Wherever "Python" appears in a line, list that line.

Dataset extract:
-- Start --

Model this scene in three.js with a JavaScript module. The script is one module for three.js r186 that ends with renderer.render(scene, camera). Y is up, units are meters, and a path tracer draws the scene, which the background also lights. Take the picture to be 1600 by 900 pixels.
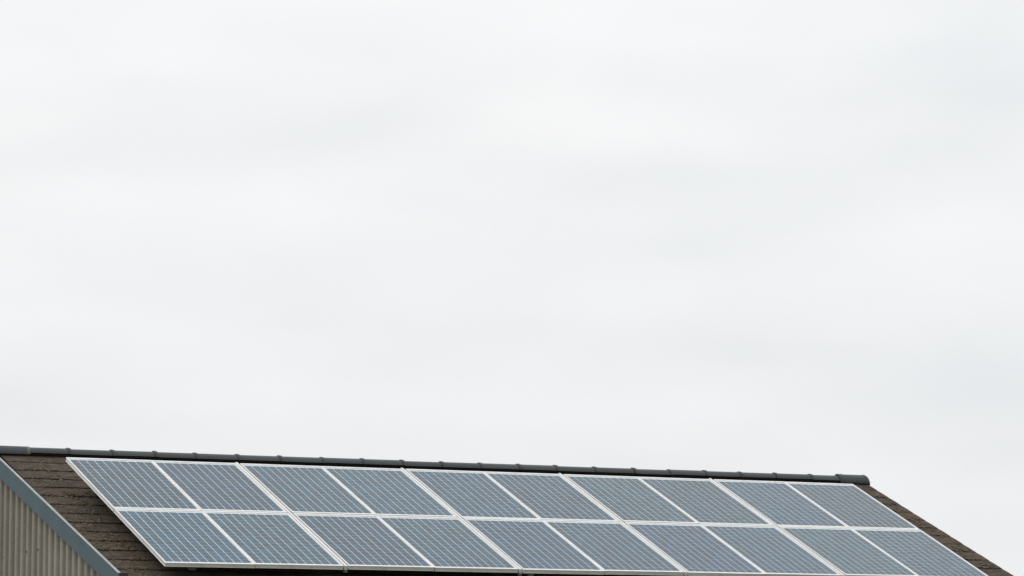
import * as THREE from 'three';
import { mergeGeometries } from 'three/addons/utils/BufferGeometryUtils.js';
import { ImprovedNoise } from 'three/addons/math/ImprovedNoise.js';

// ------------------------------------------------------------------ camera
const EYE = 1.7;
const scene = new THREE.Scene();
const F = 5435.14, YAW = 0.493539, PITCH = 0.115546;
const camera = new THREE.PerspectiveCamera(2 * Math.atan(450 / F) * 180 / Math.PI, 16 / 9, 0.5, 6000);
camera.position.set(0, EYE, 0);
camera.rotation.order = 'YXZ';
camera.rotation.set(PITCH, -YAW, 0);
scene.add(camera);
camera.updateMatrixWorld(true);

// ------------------------------------------------------------------ random and noise
function rng(seed) { let a = seed >>> 0; return () => { a = (a + 0x6D2B79F5) >>> 0; let t = a; t = Math.imul(t ^ (t >>> 15), t | 1); t ^= t + Math.imul(t ^ (t >>> 7), t | 61); return ((t ^ (t >>> 14)) >>> 0) / 4294967296; }; }
const perlin = new ImprovedNoise();
function fbm(x, y, z, o = 4) { let s = 0, a = 0.5; for (let i = 0; i < o; i++) { s += a * perlin.noise(x, y, z); x = x * 2.03 + 7.1; y = y * 2.03 + 3.7; z = z * 2.03 + 5.3; a *= 0.5; } return s; }

// ------------------------------------------------------------------ sky: a pale overcast, the cloud deck a little greyer and bluer low down
{
  const W = 2048, H = 1024, data = new Float32Array(W * H * 4);
  const toLin = (s) => s <= 0.04045 ? s / 12.92 : Math.pow((s + 0.055) / 1.055, 2.4);
  // thicker (negative) and thinner (positive) places of the deck: azimuth and elevation in degrees, half widths, amount
  const patches = [
    [23.7, 8.9, 3.6, 0.42, -0.011], [25.6, 9.4, 1.2, 0.4, -0.003], [36.0, 10.3, 1.3, 0.85, -0.014], [36.4, 9.3, 1.2, 1.1, -0.016],
    [31.0, 7.8, 2.9, 0.7, -0.014], [35.3, 5.2, 2.6, 0.75, -0.013], [36.7, 4.6, 1.3, 0.9, -0.011], [31.5, 5.5, 2.1, 0.4, -0.008],
    [21.0, 4.35, 3.0, 0.42, -0.014], [26.4, 8.55, 1.4, 0.33, 0.012], [29.4, 9.2, 2.3, 0.3, 0.012], [29.1, 11.1, 1.6, 0.45, 0.013],
    [35.9, 7.9, 1.0, 0.5, 0.014], [20.8, 10.0, 2.1, 0.7, 0.006], [29.4, 4.6, 3.2, 0.4, 0.004], [24.5, 6.6, 2.6, 0.35, -0.006],
  ];
  for (let j = 0; j < H; j++) {
    const el = ((j + 0.5) / H - 0.5) * Math.PI, eld = el * 180 / Math.PI, y = Math.sin(el), c = Math.cos(el);
    for (let i = 0; i < W; i++) {
      const th = ((i + 0.5) / W - 0.5) * 2 * Math.PI, x = c * Math.cos(th), z = c * Math.sin(th), k = (j * W + i) * 4;
      const az = Math.atan2(x, -z) * 180 / Math.PI;
      let s = 0.934 + 0.041 * (1 - Math.exp(-Math.max(eld - 3, 0) / 7));
      const n = fbm(x * 12 + 20, y * 42 + 4, z * 12 + 9, 5);
      const big = fbm(x * 3.1 + 2, y * 7, z * 3.1 + 8, 3);
      let d = n * 0.034 + big * 0.013;
      for (const [a, e, wa, we, amt] of patches) {
        const da = ((az - a + 540) % 360 - 180) / wa, de = (eld - e) / we, q = da * da + de * de;
        if (q < 12) d += amt * Math.exp(-q * 0.5);
      }
      s += d;
      const cool = Math.max(0, -d) * 0.3 + 0.004 + 0.006 * fbm(x * 8 + 50, y * 22, z * 8, 3);
      data[k] = toLin(s - cool); data[k + 1] = toLin(s); data[k + 2] = toLin(s + 0.002 + cool * 0.4); data[k + 3] = 1;
      if (eld < 0) { data[k] = 0.11; data[k + 1] = 0.115; data[k + 2] = 0.09; }
    }
  }
  const sky = new THREE.DataTexture(data, W, H, THREE.RGBAFormat, THREE.FloatType);
  sky.mapping = THREE.EquirectangularReflectionMapping;
  sky.magFilter = sky.minFilter = THREE.LinearFilter; sky.needsUpdate = true;
  scene.background = sky; scene.environment = sky;
}

// ------------------------------------------------------------------ sun behind the cloud: weak and very soft
const sun = new THREE.DirectionalLight(new THREE.Color(1, 0.985, 0.965), 1.25);
sun.position.set(18 - 20, 3 + 34, -35 - 13); sun.target.position.set(18, 3, -35);
sun.castShadow = true; sun.shadow.radius = 50; sun.shadow.mapSize.set(2048, 2048);
Object.assign(sun.shadow.camera, { left: -15, right: 15, top: 15, bottom: -15, near: 1, far: 90 });
scene.add(sun, sun.target);

const renderer = new THREE.WebGLRenderer({ antialias: true });
renderer.setSize(1024, 576);
renderer.toneMapping = THREE.LinearToneMapping;
renderer.toneMappingExposure = 1.0;
renderer.shadowMap.enabled = true;

// ------------------------------------------------------------------ textures
function tex(size, fn, srgb = false) {
  const d = new Uint8Array(size * size * 4);
  for (let j = 0; j < size; j++) for (let i = 0; i < size; i++) {
    const c = fn(i / size, j / size), k = (j * size + i) * 4;
    for (let n = 0; n < 3; n++) d[k + n] = Math.max(0, Math.min(255, Math.round(255 * (srgb ? Math.pow(Math.max(c[n], 0), 1 / 2.2) : c[n]))));
    d[k + 3] = 255;
  }
  const t = new THREE.DataTexture(d, size, size);
  t.wrapS = t.wrapT = THREE.RepeatWrapping; t.magFilter = THREE.LinearFilter; t.minFilter = THREE.LinearMipmapLinearFilter; t.generateMipmaps = true;
  if (srgb) t.colorSpace = THREE.SRGBColorSpace;
  t.needsUpdate = true; return t;
}
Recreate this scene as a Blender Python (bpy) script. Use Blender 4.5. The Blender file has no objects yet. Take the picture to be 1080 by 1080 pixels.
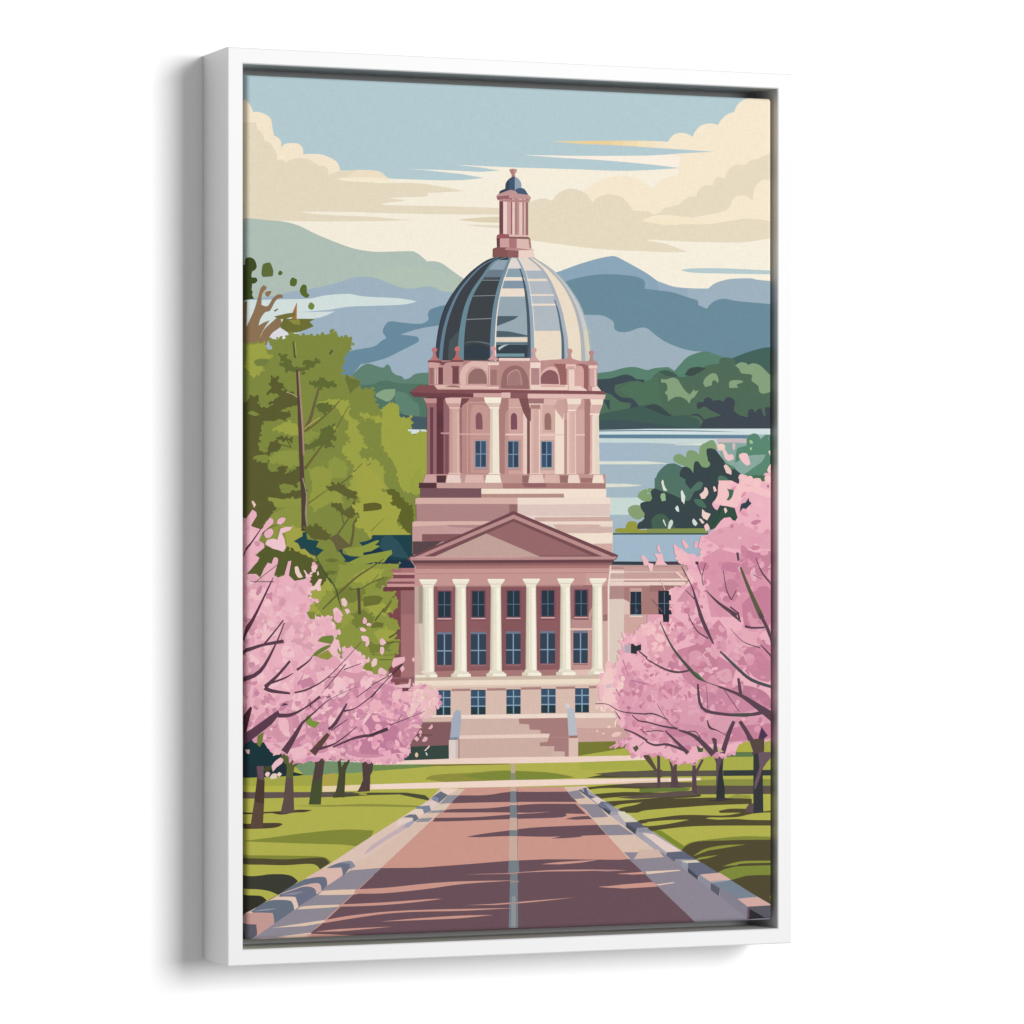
import bpy, math, random
from mathutils import Vector, Matrix
from mathutils.geometry import tessellate_polygon

random.seed(7)
S = bpy.context.scene
COL = S.collection

# ------------------------------------------------------------------ sizes (metres)
FH = 0.970            # frame height
FW = 0.6592           # frame width
FD = 0.0862           # frame depth
RAIL = 0.0171         # width of the frame's white face
CW, CH = 0.6140, 0.9149        # stretched canvas
CX0 = 0.0226          # canvas left edge from the frame's left edge
CZ0 = 0.0270          # canvas bottom edge from the frame's bottom edge
REC = 0.0045
# the print is drawn on a sheet of 1080ths; SC_* turn sheet units into metres on the canvas
def sheet(gx, gy):
    """traced sheet point -> metres on the canvas face (u right, v up)"""
    x = 250 + gx / 7.5; y = 72 + gy / 7.5
    w = (970.1 - 0.089763 * (x - 240)) / 943.17
    X = (x - 540) / w; Y = (y - 574.2) / w
    u = 0.31205 + X * UX
    v = VY0 - Y * UY
    return u, v
UX = 1.0; UY = 1.0; VY0 = 0.5     # set below from the canvas size
def _cal():
    global UX, UY, VY0
    def rx(px, py):
        w = (970.1 - 0.089763 * (px - 240)) / 943.17
        return (px - 540) / w, (py - 574.2) / w
    a, t1 = rx(264.2, 79.2); b, t2 = rx(812.1, 103.0)
    _, b1 = rx(264.2, 992.4); _, b2 = rx(812.1, 968.9)
    ux = CW / (b - a)
    uy = CH / ((b1 + b2) / 2 - (t1 + t2) / 2)
    UX, UY = ux, uy
    VY0 = CH + (t1 + t2) / 2 * uy
    return -a * ux
_U0 = _cal()
def sheet(gx, gy):
    x = 250 + gx / 7.5; y = 72 + gy / 7.5
    w = (970.1 - 0.089763 * (x - 240)) / 943.17
    return _U0 + (x - 540) / w * UX, VY0 - (y - 574.2) / w * UY
def unsheet(u, v):
    X = (u - _U0) / UX; Y = (VY0 - v) / UY
    # x-540 = X*w ; w = (970.1-.089763*(x-240))/943.17
    k = 0.089763 / 943.17
    x = (540 + X * ((970.1 + 0.089763 * 240) / 943.17)) / (1 + X * k)
    w = (970.1 - 0.089763 * (x - 240)) / 943.17
    return (x - 250) * 7.5, (574.2 + Y * w - 72) * 7.5

# ------------------------------------------------------------------ the print: flat inks laid over each other
SHAPES = []           # (colour, [(u, v), ...])
WARM = [1.0]; COOL = [1.0]      # how strong the warm and the cool inks are laid
def inkc(c):
    r, g, b = (int(c[i:i + 2], 16) for i in (0, 2, 4))
    k = WARM[0] if r > g + 10 and r > b else COOL[0] if b > r + 5 else 1.0
    if k == 1.0: return '%02x%02x%02x' % (r, g + 2, b - 5) if r > 190 and b > g + 10 else c
    y = .3 * r + .59 * g + .11 * b
    return '%02x%02x%02x' % tuple(max(0, min(255, round(y + (v - y) * k))) for v in (r, g, b))
_o = [0.0, 0.0, 1.0]
def o(c, r):
    _o[:] = [1080.0 * c, 1080.0 * r, 1.0]
def ob(px, py):       # bottom strip, traced at another scale
    _o[:] = [(px - 250) * 7.5, (py - 72) * 7.5, 7.5 / 5.4]
def rd(s):
    pts = []
    for tk in s.split():
        sharp = tk.endswith('!')
        a, b = tk.rstrip('!').split(',')
        pts.append((float(a) * _o[2] + _o[0], float(b) * _o[2] + _o[1], sharp))
    return pts
def put(c, g):
    SHAPES.append((inkc(c), [sheet(*p) for p in g]))
def F(c, s):
    g = [(p[0], p[1]) for p in rd(s)]; put(c, g); return g
def smooth(pts, closed=True, n=4):
    m = len(pts); out = []
    rng = range(m) if closed else range(m - 1)
    for i in rng:
        p1, p2 = pts[i], pts[(i + 1) % m]
        p0 = pts[i - 1] if (closed or i > 0) else p1
        p3 = pts[(i + 2) % m] if (closed or i + 2 < m) else p2
        if p1[2]: p0 = p1
        if p2[2]: p3 = p2
        for k in range(n):
            t = k / n; t2 = t * t; t3 = t2 * t
            q = []
            for a in (0, 1):
                q.append(0.5 * (2 * p1[a] + (p2[a] - p0[a]) * t + (2 * p0[a] - 5 * p1[a] + 4 * p2[a] - p3[a]) * t2
                                + (3 * p1[a] - p0[a] - 3 * p2[a] + p3[a]) * t3))
            out.append(tuple(q))
    if not closed: out.append((pts[-1][0], pts[-1][1]))
    return out
def C(c, s):
    g = smooth(rd(s)); put(c, g); return g
def R(c, x0, y0, x1, y1):
    x0, x1 = x0 * _o[2] + _o[0], x1 * _o[2] + _o[0]; y0, y1 = y0 * _o[2] + _o[1], y1 * _o[2] + _o[1]
    u0, v0 = sheet(x0, y0); u1, _ = sheet(x1, y0); _, v1 = sheet(x0, y1)
    SHAPES.append((inkc(c), [(u0, v0), (u1, v0), (u1, v1), (u0, v1)]))
def L(c, w, s, n=4):
    """a brush stroke; w = widths along it"""
    pts = smooth(rd(s), False, n)
    m = len(pts); a = []; b = []
    for i, p in enumerate(pts):
        q0 = pts[max(i - 1, 0)]; q1 = pts[min(i + 1, m - 1)]
        dx, dy = q1[0] - q0[0], q1[1] - q0[1]; d = math.hypot(dx, dy) or 1
        t = i / (m - 1) * (len(w) - 1); k = min(int(t), len(w) - 2) if len(w) > 1 else 0
        ww = w[0] if len(w) == 1 else w[k] + (w[k + 1] - w[k]) * (t - k)
        nx, ny = -dy / d * ww / 2, dx / d * ww / 2
        a.append((p[0] + nx, p[1] + ny)); b.append((p[0] - nx, p[1] - ny))
    for i in range(m - 1):
        put(c, [a[i], a[i + 1], b[i + 1], b[i]])
def E(c, cx, cy, rx, ry=None, rot=0, n=16):
    cx, cy, rx, ry = cx * _o[2] + _o[0], cy * _o[2] + _o[1], rx * _o[2], (ry or rx) * _o[2]
    ca, sa = math.cos(rot), math.sin(rot)
    put(c, [(cx + rx * math.cos(a) * ca - ry * math.sin(a) * sa, cy + rx * math.cos(a) * sa + ry * math.sin(a) * ca)
            for a in [2 * math.pi * k / n for k in range(n)]])
def inside(g, x, y):
    r = False; j = len(g) - 1
    for i in range(len(g)):
        if (g[i][1] > y) != (g[j][1] > y) and x < (g[j][0] - g[i][0]) * (y - g[i][1]) / (g[j][1] - g[i][1]) + g[i][0]:
            r = not r
        j = i
    return r
def blob(c, x, y, r, jag=0.35, n=9, el=1.0):
    a0 = random.uniform(0, 6.28); ra = random.uniform(0, 3.14)
    pts = []
    for k in range(n):
        a = a0 + 2 * math.pi * k / n
        rr = r * random.uniform(1 - jag, 1 + jag)
        px, py = rr * math.cos(a) * el, rr * math.sin(a) / el
        pts.append((x + px * math.cos(ra) - py * math.sin(ra), y + px * math.sin(ra) + py * math.cos(ra), False))
    put(c, smooth(pts, True, 2))
def scatter(g, n, r0, r1, pick, jag=0.35):
    xs = [p[0] for p in g]; ys = [p[1] for p in g]
    k = 0; tries = 0
    while k < n and tries < n * 30:
        tries += 1
        x, y = random.uniform(min(xs), max(xs)), random.uniform(min(ys), max(ys))
        if not inside(g, x, y): continue
        c = pick(x, y)
        if c is None: continue
        blob(c, x, y, random.uniform(r0, r1), jag, random.choice((6, 7, 9)), random.uniform(1.0, 1.45)); k += 1
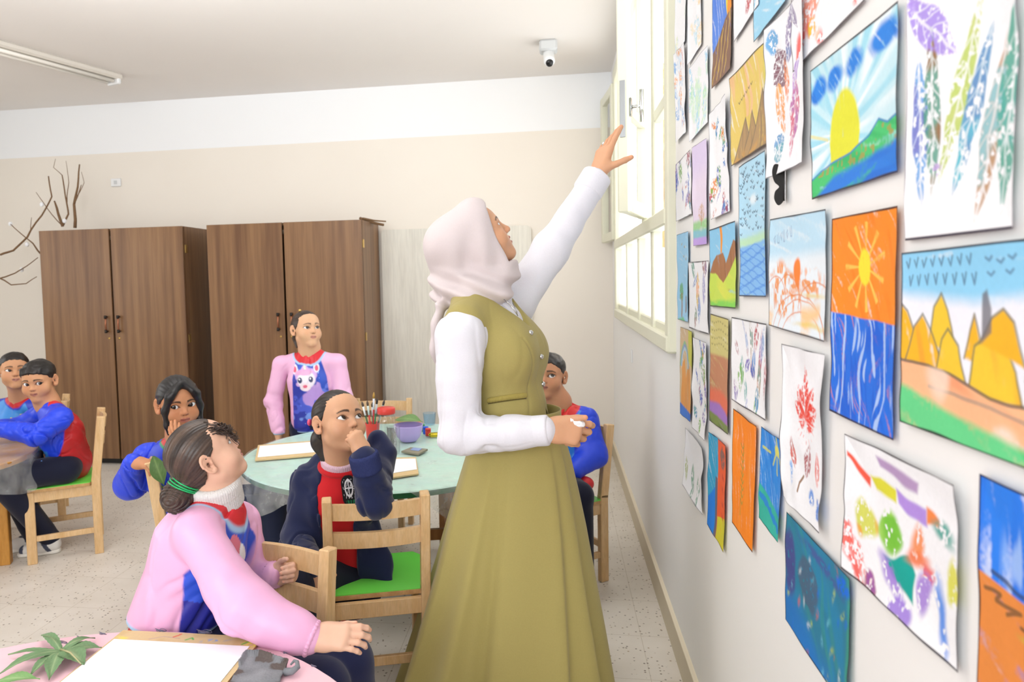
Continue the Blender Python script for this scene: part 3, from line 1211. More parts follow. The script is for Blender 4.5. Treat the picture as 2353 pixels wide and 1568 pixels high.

-- End --

Result of this exercise:
Recreate this scene as a Blender Python (bpy) script. Use Blender 4.5. The Blender file has no objects yet. Take the picture to be 1080 by 1080 pixels.
Continue the Blender Python script for this scene: part 3, from line 1211. More parts follow. The script is for Blender 4.5. Treat the picture as 2353 pixels wide and 1568 pixels high.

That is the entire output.